Kaufman v. Red Ground Corp.
Decision Date | 11 February 1991 |
Citation | 566 N.Y.S.2d 70,170 A.D.2d 484 |
Parties | Alexander KAUFMAN, Appellant, v. RED GROUND CORP., Respondent. |
Court | New York Supreme Court — Appellate Division |
Stephan B. Gleich & Associates, Great Neck (Lawrence W. Farkas and Stephan B. Gleich, of counsel), for appellant.
Kramer, Levin, Nessen, Kamin & Frankel, New York City (Charlotte Moses Fischman and Robin S. Feingold, of counsel), for respondent.
Before SULLIVAN, J.P., and EIBER, BALLETTA and O'BRIEN, JJ.
MEMORANDUM BY THE COURT.
In an action, inter alia, for specific performance of a contract for the sale of real property, the appeal is from so much of an order of the Supreme Court, Suffolk County (Baisley, J.), entered July 18, 1989, as granted that branch of the defendant's motion pursuant to CPLR 3126 which was for the imposition of monetary sanctions upon the plaintiff and his attorneys.
ORDERED that the order is reversed insofar as appealed from, with costs, and that branch of the defendant's motion which was for the imposition of monetary sanctions upon the plaintiff and his attorneys is denied.
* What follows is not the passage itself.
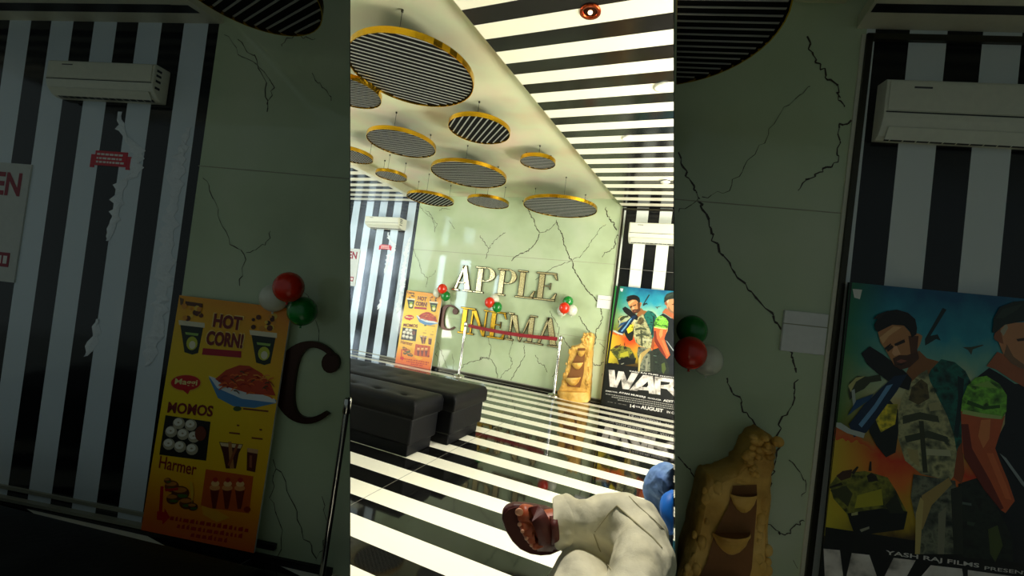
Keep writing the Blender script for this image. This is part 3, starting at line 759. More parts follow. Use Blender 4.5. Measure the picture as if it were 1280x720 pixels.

It is well established that CPLR 3126 affords a court discretion to impose sanctions upon a party or attorney who has engaged in dilatory conduct and impeded disclosure by wilfully failing to comply with a discovery notice or order (see, Sloben v. Stam, 157 A.D.2d 835, 551 N.Y.S.2d 533; Rosner v. Blue Channel Corp., 131 A.D.2d 654, 516 N.Y.S.2d 736; Mancusi v. Middlesex Ins. Co., 102 A.D.2d 846, 476 N.Y.S.2d 616). Upon our review of the record, however, we find that the court improvidently exercised its discretion in imposing monetary sanctions against the plaintiff and his attorneys on the ground that they had unnecessarily delayed the deposition of non-party witness Robert Baron. In this regard, we note that the original non-party witness subpoena served upon Baron was facially defective because it neither contained nor was accompanied by a notice stating the "circumstances or reasons" (CPLR 3101[a][4] why disclosure was sought (see, Matter of Yost v. Douris, 151 A.D.2d 489, 542 N.Y.S.2d 279; Bigman v. Dime Savings Bank of N.Y., 138 A.D.2d 438, 526 N.Y.S.2d 17). Although this defect was subsequently remedied, the delay attributable to the plaintiff's ensuing motion to quash the subpoena, and his motion to reargue the denial of that motion, could not under these circumstances be properly considered a dilatory tactic designed to frustrate disclosure.